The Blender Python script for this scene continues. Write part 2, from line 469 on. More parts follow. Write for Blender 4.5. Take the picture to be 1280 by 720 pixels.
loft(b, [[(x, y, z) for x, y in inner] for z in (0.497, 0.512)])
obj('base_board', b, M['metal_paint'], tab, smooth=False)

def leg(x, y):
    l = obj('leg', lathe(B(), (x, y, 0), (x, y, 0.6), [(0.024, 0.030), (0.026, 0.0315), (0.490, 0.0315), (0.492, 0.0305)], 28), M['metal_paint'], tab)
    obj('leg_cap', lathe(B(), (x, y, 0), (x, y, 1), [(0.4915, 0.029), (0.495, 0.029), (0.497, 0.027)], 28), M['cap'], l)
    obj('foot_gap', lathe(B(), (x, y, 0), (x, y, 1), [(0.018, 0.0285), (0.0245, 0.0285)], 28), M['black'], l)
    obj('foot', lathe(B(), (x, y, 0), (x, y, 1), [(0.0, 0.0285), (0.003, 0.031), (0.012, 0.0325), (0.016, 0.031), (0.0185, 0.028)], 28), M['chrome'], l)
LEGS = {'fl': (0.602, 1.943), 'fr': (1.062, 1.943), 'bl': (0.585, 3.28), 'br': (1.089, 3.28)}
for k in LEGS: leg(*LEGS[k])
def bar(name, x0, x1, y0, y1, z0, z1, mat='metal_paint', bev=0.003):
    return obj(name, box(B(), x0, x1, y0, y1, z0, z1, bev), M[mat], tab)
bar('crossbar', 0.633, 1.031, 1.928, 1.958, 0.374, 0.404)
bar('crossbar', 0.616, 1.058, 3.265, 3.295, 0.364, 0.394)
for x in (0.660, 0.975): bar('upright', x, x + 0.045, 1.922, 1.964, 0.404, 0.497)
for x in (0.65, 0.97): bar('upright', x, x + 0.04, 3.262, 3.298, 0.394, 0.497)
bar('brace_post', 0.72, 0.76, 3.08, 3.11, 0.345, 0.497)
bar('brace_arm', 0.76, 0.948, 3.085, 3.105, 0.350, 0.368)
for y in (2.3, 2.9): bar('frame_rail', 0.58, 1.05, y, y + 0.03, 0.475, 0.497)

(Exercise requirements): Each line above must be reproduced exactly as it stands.

(Output for this exercise):
The Blender Python script for this scene continues. Write part 2, from line 469 on. More parts follow. Write for Blender 4.5. Take the picture to be 1280 by 720 pixels.
loft(b, [[(x, y, z) for x, y in inner] for z in (0.497, 0.512)])
obj('base_board', b, M['metal_paint'], tab, smooth=False)

def leg(x, y):
    l = obj('leg', lathe(B(), (x, y, 0), (x, y, 0.6), [(0.024, 0.030), (0.026, 0.0315), (0.490, 0.0315), (0.492, 0.0305)], 28), M['metal_paint'], tab)
    obj('leg_cap', lathe(B(), (x, y, 0), (x, y, 1), [(0.4915, 0.029), (0.495, 0.029), (0.497, 0.027)], 28), M['cap'], l)
    obj('foot_gap', lathe(B(), (x, y, 0), (x, y, 1), [(0.018, 0.0285), (0.0245, 0.0285)], 28), M['black'], l)
    obj('foot', lathe(B(), (x, y, 0), (x, y, 1), [(0.0, 0.0285), (0.003, 0.031), (0.012, 0.0325), (0.016, 0.031), (0.0185, 0.028)], 28), M['chrome'], l)
LEGS = {'fl': (0.602, 1.943), 'fr': (1.062, 1.943), 'bl': (0.585, 3.28), 'br': (1.089, 3.28)}
for k in LEGS: leg(*LEGS[k])
def bar(name, x0, x1, y0, y1, z0, z1, mat='metal_paint', bev=0.003):
    return obj(name, box(B(), x0, x1, y0, y1, z0, z1, bev), M[mat], tab)
bar('crossbar', 0.633, 1.031, 1.928, 1.958, 0.374, 0.404)
bar('crossbar', 0.616, 1.058, 3.265, 3.295, 0.364, 0.394)
for x in (0.660, 0.975): bar('upright', x, x + 0.045, 1.922, 1.964, 0.404, 0.497)
for x in (0.65, 0.97): bar('upright', x, x + 0.04, 3.262, 3.298, 0.394, 0.497)
bar('brace_post', 0.72, 0.76, 3.08, 3.11, 0.345, 0.497)
bar('brace_arm', 0.76, 0.948, 3.085, 3.105, 0.350, 0.368)
for y in (2.3, 2.9): bar('frame_rail', 0.58, 1.05, y, y + 0.03, 0.475, 0.497)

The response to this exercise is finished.